I’ve noticed this in myself as well. When I was studying deep learning in college, AGI felt much more likely and imminent to me than it does today working in crypto, despite none of my beliefs actually changing. I just spend less time exposed to it, making my feeling less visceral.

To repeat what we’ve said so far:

  • Many disagreements are due to differing beliefs about a system’s changeability

  • We often have incomplete knowledge about how changeable a system actually is, forcing us to fall back on our intuitions

  • Our intuitions are largely shaped by our experiences and what we’ve been exposed to

The Value of Science Fiction

“The largest and furthest-reaching political changes of all time have invariably been the effect of technological progress.”

Scott Alexander, We Wrestle Not With Flesh and Blood, But Against Powers and Principalities

At a macro-level, most of the largest changes to the world are due to changes in technology and its downstream effects (I’ll merely assert this for brevity, but the curious reader can check out Scott’s argument linked above for a justification). Therefore, many of the most important debates are about the changeability of technology and the systems around it.

Despite its importance, I’ve found that most people severely underestimate how much technology can change. This is primarily due to intuition: things like AGI, interstellar travel, and nanotechnology just seem unrealistic. These technologies don’t exist, and they’ve never spent much time thinking about them, making them hard to imagine. Suffering from incredulity, they dismiss propositions about the world’s changeability. This is one category of what Arthur C. Clarke called “failure of the imagination”, which he considered one of the most common reasons for mispredictions about the future.

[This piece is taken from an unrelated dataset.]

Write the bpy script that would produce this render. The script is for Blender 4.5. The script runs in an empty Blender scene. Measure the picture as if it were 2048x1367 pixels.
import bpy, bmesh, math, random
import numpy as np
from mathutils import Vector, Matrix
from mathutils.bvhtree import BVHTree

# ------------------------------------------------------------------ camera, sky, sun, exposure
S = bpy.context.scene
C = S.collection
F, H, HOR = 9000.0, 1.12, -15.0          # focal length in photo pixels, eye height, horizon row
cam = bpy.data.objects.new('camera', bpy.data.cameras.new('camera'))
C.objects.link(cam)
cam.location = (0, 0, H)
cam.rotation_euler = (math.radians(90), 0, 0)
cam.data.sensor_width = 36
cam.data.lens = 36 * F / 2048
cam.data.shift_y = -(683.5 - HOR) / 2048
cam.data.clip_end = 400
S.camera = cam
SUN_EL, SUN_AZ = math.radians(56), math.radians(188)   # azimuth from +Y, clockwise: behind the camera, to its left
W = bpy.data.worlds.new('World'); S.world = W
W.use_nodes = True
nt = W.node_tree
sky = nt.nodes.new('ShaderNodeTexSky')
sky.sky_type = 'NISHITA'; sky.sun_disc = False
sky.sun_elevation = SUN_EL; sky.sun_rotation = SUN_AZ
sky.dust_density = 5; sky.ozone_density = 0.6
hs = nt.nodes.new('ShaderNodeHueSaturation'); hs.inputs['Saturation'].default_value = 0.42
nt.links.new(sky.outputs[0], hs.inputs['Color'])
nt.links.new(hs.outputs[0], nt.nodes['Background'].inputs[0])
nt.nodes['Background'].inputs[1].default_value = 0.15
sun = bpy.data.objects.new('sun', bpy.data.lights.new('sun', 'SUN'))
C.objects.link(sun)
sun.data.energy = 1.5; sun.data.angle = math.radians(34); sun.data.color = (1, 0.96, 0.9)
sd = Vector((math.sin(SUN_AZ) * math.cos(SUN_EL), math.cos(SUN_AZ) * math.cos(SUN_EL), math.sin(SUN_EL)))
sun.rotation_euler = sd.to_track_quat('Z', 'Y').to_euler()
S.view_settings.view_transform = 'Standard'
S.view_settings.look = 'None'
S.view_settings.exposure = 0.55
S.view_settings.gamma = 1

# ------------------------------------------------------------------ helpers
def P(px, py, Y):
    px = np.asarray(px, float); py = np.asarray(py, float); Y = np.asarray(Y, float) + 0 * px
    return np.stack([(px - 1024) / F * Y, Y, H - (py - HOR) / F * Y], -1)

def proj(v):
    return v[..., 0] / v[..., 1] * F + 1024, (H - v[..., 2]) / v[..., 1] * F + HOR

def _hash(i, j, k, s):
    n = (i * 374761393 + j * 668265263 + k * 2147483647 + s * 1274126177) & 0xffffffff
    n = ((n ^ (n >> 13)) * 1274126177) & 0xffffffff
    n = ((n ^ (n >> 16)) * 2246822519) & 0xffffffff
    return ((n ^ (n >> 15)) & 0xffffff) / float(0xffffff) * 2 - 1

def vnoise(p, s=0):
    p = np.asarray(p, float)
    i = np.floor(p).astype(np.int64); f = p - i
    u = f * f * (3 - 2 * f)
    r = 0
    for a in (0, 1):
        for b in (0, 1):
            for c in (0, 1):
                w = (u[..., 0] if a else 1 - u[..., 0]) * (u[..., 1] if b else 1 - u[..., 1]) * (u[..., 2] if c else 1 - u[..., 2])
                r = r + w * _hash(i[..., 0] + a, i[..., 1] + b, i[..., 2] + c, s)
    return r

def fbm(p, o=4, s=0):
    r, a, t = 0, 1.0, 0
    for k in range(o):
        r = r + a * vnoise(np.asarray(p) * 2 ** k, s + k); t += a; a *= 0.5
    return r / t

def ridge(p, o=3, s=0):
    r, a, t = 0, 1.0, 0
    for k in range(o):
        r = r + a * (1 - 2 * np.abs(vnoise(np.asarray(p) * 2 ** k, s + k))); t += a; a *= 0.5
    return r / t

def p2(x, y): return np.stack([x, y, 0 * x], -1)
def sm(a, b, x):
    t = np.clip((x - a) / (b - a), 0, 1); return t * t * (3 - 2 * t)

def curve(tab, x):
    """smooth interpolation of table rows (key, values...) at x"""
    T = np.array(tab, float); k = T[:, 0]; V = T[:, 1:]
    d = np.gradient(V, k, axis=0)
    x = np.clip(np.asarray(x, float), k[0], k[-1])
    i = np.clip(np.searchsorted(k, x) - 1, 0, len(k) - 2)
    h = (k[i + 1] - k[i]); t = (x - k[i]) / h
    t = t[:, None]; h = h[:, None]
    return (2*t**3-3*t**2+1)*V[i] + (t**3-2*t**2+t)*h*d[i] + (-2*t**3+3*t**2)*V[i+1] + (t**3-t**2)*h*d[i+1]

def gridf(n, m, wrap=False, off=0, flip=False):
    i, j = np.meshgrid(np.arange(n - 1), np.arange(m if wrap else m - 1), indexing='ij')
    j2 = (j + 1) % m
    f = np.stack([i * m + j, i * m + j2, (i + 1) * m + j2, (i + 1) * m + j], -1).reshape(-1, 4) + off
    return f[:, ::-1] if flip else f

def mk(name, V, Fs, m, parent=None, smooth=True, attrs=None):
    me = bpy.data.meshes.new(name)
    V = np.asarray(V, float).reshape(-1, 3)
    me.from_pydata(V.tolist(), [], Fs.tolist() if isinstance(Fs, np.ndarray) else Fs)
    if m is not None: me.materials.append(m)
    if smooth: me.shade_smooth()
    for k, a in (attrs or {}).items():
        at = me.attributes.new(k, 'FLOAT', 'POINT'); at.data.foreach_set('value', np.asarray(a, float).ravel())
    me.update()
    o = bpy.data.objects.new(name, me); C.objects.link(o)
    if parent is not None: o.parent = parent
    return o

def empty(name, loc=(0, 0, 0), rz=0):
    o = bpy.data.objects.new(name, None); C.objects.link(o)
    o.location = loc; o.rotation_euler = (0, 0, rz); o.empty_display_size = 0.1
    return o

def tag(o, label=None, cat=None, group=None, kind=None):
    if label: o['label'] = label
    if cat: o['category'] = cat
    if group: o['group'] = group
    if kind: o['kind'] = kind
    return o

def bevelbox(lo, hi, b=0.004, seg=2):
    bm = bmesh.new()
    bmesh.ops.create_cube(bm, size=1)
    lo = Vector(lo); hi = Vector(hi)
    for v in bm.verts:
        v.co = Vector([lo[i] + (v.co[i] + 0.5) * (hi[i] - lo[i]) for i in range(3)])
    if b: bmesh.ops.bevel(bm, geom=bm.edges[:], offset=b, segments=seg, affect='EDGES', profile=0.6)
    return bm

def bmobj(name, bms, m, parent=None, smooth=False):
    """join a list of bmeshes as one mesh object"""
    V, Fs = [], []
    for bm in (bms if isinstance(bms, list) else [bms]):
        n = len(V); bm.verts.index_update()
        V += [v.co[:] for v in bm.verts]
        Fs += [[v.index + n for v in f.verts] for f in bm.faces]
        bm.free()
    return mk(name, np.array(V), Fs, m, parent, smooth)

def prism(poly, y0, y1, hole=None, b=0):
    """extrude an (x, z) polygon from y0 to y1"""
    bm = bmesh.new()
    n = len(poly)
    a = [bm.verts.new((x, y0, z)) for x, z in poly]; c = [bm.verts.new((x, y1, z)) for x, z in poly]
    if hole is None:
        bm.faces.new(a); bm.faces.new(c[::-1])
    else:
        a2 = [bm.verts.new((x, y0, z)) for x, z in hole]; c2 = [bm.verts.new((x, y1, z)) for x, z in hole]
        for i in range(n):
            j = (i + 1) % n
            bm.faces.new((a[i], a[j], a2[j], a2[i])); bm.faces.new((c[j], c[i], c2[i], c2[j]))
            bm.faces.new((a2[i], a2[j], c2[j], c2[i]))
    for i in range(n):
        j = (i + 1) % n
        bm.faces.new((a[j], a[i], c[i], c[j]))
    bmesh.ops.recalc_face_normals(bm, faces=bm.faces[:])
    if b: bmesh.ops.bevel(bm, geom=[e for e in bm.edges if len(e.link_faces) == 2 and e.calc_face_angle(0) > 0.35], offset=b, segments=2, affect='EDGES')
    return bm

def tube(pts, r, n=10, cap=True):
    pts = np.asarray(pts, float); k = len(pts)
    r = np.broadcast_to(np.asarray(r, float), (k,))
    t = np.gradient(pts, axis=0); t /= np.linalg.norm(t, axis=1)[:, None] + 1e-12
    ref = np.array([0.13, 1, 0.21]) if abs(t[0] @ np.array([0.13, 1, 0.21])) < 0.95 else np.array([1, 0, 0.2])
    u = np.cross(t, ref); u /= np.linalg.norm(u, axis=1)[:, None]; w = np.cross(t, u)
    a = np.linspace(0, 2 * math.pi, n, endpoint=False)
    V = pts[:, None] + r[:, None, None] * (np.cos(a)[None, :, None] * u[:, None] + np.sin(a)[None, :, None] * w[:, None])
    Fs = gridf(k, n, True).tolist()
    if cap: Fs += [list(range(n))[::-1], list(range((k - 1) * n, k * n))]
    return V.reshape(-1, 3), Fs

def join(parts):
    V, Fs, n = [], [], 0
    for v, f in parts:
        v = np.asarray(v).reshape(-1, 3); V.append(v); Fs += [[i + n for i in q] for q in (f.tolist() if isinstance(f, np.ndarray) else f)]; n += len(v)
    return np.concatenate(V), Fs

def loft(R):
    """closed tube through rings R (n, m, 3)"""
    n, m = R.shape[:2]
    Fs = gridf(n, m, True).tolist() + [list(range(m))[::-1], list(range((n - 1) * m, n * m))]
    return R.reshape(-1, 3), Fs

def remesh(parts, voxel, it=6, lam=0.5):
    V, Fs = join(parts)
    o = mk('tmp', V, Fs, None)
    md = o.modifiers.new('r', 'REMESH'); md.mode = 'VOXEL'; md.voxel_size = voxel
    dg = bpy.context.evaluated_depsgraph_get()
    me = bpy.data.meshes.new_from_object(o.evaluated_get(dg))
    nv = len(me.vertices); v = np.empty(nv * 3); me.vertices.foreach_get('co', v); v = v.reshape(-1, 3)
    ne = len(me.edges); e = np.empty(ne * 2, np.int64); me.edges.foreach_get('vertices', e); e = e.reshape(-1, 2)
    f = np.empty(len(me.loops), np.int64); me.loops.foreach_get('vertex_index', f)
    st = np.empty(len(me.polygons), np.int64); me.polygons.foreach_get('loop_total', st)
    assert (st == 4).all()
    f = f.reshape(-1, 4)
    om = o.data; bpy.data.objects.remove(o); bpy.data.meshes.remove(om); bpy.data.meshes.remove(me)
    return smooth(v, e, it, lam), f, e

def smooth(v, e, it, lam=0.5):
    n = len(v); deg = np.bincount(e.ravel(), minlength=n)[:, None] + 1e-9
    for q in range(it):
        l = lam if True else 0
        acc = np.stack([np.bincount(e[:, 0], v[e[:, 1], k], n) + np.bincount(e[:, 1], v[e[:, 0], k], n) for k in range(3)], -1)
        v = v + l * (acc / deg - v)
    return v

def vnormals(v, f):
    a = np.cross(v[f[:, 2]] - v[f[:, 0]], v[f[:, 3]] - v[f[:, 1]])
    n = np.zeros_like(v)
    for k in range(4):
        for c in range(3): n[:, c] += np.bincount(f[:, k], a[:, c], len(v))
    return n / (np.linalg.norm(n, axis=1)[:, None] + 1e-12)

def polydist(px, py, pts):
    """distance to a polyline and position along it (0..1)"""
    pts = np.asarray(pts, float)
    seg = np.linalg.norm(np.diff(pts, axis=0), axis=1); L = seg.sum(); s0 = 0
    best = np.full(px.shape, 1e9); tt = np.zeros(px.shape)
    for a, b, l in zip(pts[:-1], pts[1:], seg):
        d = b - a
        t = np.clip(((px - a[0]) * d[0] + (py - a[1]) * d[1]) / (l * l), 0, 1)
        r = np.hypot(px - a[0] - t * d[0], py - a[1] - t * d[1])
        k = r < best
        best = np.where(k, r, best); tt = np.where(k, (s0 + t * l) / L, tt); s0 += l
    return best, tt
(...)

This finally gets us to the main point: the primary value of reading science fiction is in building intuition about how changeable the world actually is.

Science fiction is not about building knowledge. It is not for saying what technology is possible, when it will exist, or what its effects will actually be. Science fiction is about building intuition for how much technology, and therefore the world, can change.

Our intuitions are shaped by our past experiences. Yet the future will not look like the past. Therefore, it’s difficult to build intuition about the future, especially the long-term future, without exposure to science fiction.

Further Calibration

But there’s also an equal and opposite danger of reading science fiction. Building intuition about radical futures, the science fiction reader may begin to overestimate what is possible, how quickly it will be possible, or how positive (or negative) a technology will be. The town crier who believes the singularity is tomorrow after overdosing on Ray Kurzweil may have a different kind of “failure of the imagination”.

If one’s goal is to not just have intuition about future technology, but to be well-calibrated about the future — that is, to believe what they should believe to the extent that they should believe it — then it helps to understand the counterbalances to radical change.

In other words, as one builds intuition for the world’s changeability, they should also develop an understanding of what actually has low changeability, what systems are hard to change and why they’re hard to change.

Perhaps the best counterbalancing force to science fiction is the great works of literature, which among other things cultivate our understanding for what human nature is like, and how stubbornly difficult it can be to change.

This is one reason why many of the best intellectuals today are well read in both science fiction and classics. They have not only a long-view of history, but are also well-calibrated about how the world can change over long periods of time.

The 2 are often directly complementary. For example, I recently read Permutation City and The Epic of Gilgamesh which, despite being written 4,000 years apart, both deal with the same topic: the human desire to live forever.

Yet they have very different things to say on that topic. The Epic of Gilgamesh tells of the ultimate failure of the heroic Gilgamesh, who after acquiring the flower that grants immortality, has it stolen by a snake and must return home empty-handed, where he ultimately dies. The theft by the snake can be interpreted as a symbol that the only thing that never dies is human sin, and that the human desire to be immortalized (which is also addressed in other parts of the story), is hopeless.

Permutation City has a different message. The main character in the book does solve immortality (sort of) through brain emulation, but this immortality leaves open problems, like the question of personal identity and the desire to know the true metaphysic.

What then can we learn from these pair of stories? One reveals how the desire for immortality has existed since the dawn of man — The Epic of Gilgamesh is literally the oldest story in world literature that we have. The other is about one way in which death may actually be solvable thousands of years later, but would not be the end to our problems.

History, particularly the history of technology, sits in a middle ground between science fiction and classics. If science fiction reveals how the world could radically change and classics show how it stays the same, history reveals ways in which the world has already changed.

History thereby helps us fill in the barbell between classics and science fiction, providing further calibration on the world’s changeability.